Folha - Existe uma ironia, até
um humor em "Apocalipse".
Araújo - Essa é outra diferença.
Aqui a gente trabalha com o humor, com o cômico. Ainda que
seja um cômico exacerbado, grotesco, você tem esse elemento.
Folha - Por quê?
Araújo - Eu não sabia disso antes de começar os workshops. A
partir do momento em que a gente começou a trabalhar em sala de
ensaio, os atores trouxeram; o
Fernando (Bonassi) trouxe. Eu
adoro a comédia, mas, da comédia de salão, eu não gosto. Eu gosto do cômico neste trabalho. É
mais ácido, você começa a rir e
percebe que talvez não devesse estar rindo daquilo.

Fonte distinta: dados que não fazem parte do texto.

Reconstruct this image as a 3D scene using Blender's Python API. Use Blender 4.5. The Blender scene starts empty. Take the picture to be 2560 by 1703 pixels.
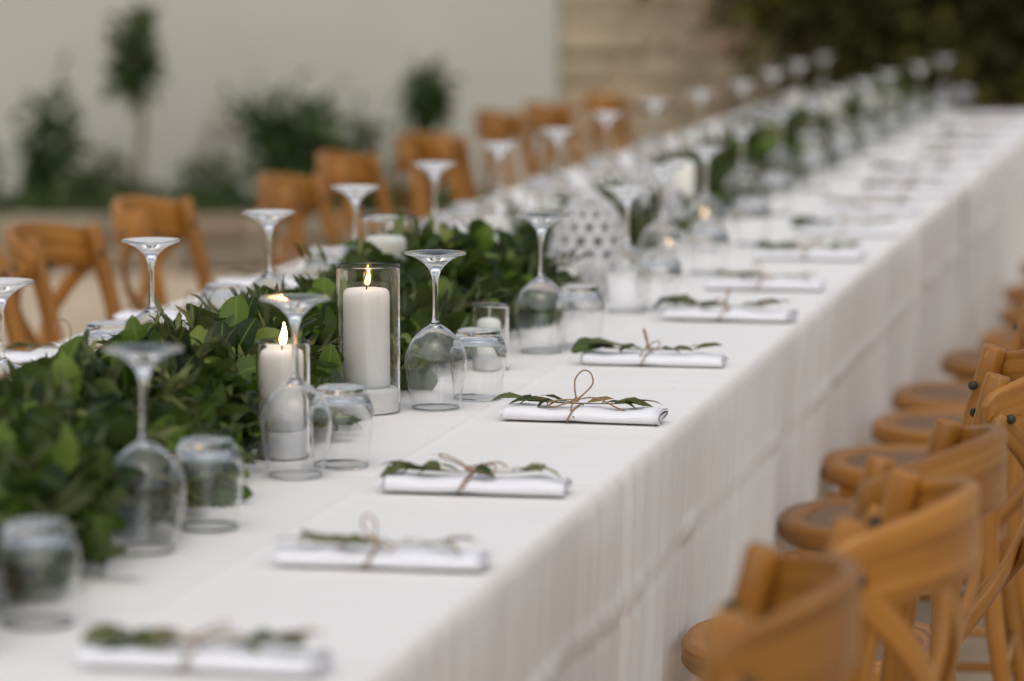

Folha - Sua mãe é religiosa. O
que o levou ao tema bíblico?
Araújo - O ponto de partida está
lá mesmo, em 91, 92, no início do
Teatro da Vertigem. Eu propus
que a gente partisse de alguma
coisa que interessasse a todos. E o
tema comum a todas aquelas pessoas, naquele momento, foi a discussão do sagrado. Daí trouxe a
proposta do "Paraíso Perdido" do
Milton, que tinha lido na escola.
Folha - E a sua formação?
Araújo - Do ponto de vista pessoal, tinha uma coisa que era uma
tradição muito forte, religiosa.
Sou mineiro. É difícil tirar isso do
mineiro, essa presença da religiosidade. Passei por uma fase universitária em que a neguei inteiramente. Lembro de um ateísmo
mesmo, de negar Deus, na época
da PUC, USP. Mas nem a experiência de religiosidade, de infância e de adolescência, nem a experiência atéia davam mais conta.
Aí veio quase que uma tentativa
de acerto de contas. É como sinto.
Folha - Tem uma cena de sexo
na peça. Por quê?
Araújo - Essa cena, para mim,
tem peso semelhante ao de outras. Dentro da boate, você tem a
deficiente que fala a Constituição
brasileira, que tem um peso semelhante. Especificamente na cena, a
gente está falando dessa mecanização do sexo, dessa exploração
da mídia, desse estado de degradação. Dentro de um espírito indignado.